Far From the Madding Crowd Chapter 9 Summary

The Homestead: A Visitor: Half-Confidences

  • Bathsheba and her servant Liddy are sitting on the floor of Bathsheba's bedroom and looking through a bunch of papers related to the farm. The narrator describes Liddy as a lighthearted English country girl.
  • They hear someone riding a horse up to the door of the house, and Bathsheba sends a servant to go check it out.
  • When the woman opens the door, a man with a low voice asks if Miss Everdene is at home. The guy is a rich neighbor named Mr. Boldwood. Bathsheba doesn't want to see him, though, because she's not presentable.

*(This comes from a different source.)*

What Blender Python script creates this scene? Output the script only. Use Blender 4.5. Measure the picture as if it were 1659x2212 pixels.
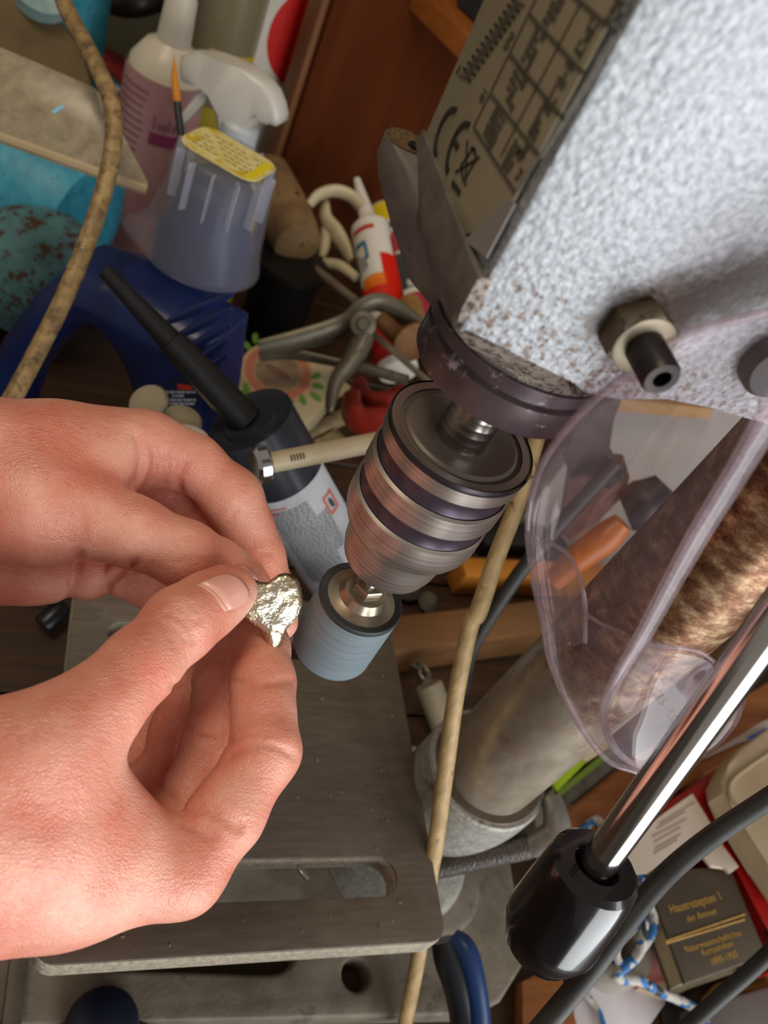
import bpy, bmesh, math, random
import numpy as np
from mathutils import Matrix, Vector
from mathutils.bvhtree import BVHTree

random.seed(7)
np.random.seed(7)
for o in list(bpy.data.objects):
    bpy.data.objects.remove(o)
SC = bpy.context.scene
COL = SC.collection

# ------------------------------------------------------------------ camera
# World: metres, origin where the spindle axis meets the drill table, Z up,
# X runs from the spindle to the column, Y away from the viewer.
FPX, CX, CY = 1800.0, 829.5, 1106.0
VZ = -np.array([-1000.0, 1714.0, FPX]); VZ /= np.linalg.norm(VZ)
VX = np.array([4388.0, 0.0, FPX]); VX[1] = -(VX[0]*VZ[0] + VX[2]*VZ[2]) / VZ[1]; VX /= np.linalg.norm(VX)
VY = np.cross(VZ, VX)
EYE = np.array([-0.1256, -0.194, 0.433])
cam_data = bpy.data.cameras.new('camera')
cam = bpy.data.objects.new('camera', cam_data); COL.objects.link(cam)
cam.matrix_world = Matrix((
    (VX[0], -VX[1], -VX[2], EYE[0]),
    (VY[0], -VY[1], -VY[2], EYE[1]),
    (VZ[0], -VZ[1], -VZ[2], EYE[2]),
    (0, 0, 0, 1)))
cam_data.sensor_fit = 'HORIZONTAL'; cam_data.sensor_width = 36.0
cam_data.lens = FPX / 1659.0 * 36.0
cam_data.clip_start = 0.01; cam_data.clip_end = 50
cam_data.dof.use_dof = True
cam_data.dof.focus_distance = 0.31
cam_data.dof.aperture_fstop = 17.0
SC.camera = cam

# ------------------------------------------------------------------ world + lights
world = bpy.data.worlds.new('world'); SC.world = world
world.use_nodes = True
bg = world.node_tree.nodes['Background']
bg.inputs[0].default_value = (0.90, 0.80, 0.70, 1)
bg.inputs[1].default_value = 0.26

def area(name, loc, target, sx, sy, watts, col):
    l = bpy.data.lights.new(name, 'AREA'); l.shape = 'RECTANGLE'
    l.size = sx; l.size_y = sy; l.energy = watts; l.color = col
    o = bpy.data.objects.new(name, l); COL.objects.link(o)
    o.location = loc
    o.rotation_euler = (Vector(target) - Vector(loc)).to_track_quat('-Z', 'Y').to_euler()
    return o
area('glazed_door_light', (0.85, -1.5, 0.15), (0.05, 0.1, 0.12), 1.5, 2.1, 57, (0.95, 0.98, 1.0))
area('warm_top_fill', (-0.6, 0.1, 1.7), (0.0, 0.3, 0.0), 0.5, 0.5, 10, (1.0, 0.83, 0.62))  # added warm fill from above, no lamp is seen there

SC.view_settings.view_transform = 'Standard'
SC.view_settings.look = 'None'
SC.view_settings.gamma = 1.0
SC.view_settings.use_curve_mapping = False
SC.view_settings.exposure = 0.0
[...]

  • The man just wants to know if there's been any word about Fanny Robin.
  • When Boldwood leaves, Bathsheba asks who he is, and her servants say that he's a handsome, respected man who's been courted by all the women of the neighborhood. But apparently this guy wants to stay a bachelor forever.
  • Liddy asks, out of the blue, whether anyone has ever proposed to Bathsheba.
  • Bathsheba says yeah, but that she said no because the man wasn't good enough for her. She's talking about Oak, btw.
  • Bathsheba admits that she liked Oak. Oh yeah? That's kind of a shocker.
  • Bathsheba doesn't tell Liddy that the man she's talking about is her new shepherd.
  • The meeting is broken up by the arrival of Bathsheba's workmen, who have come to collect their wages. Without a bailiff anymore, Bathsheba is in charge of this business herself.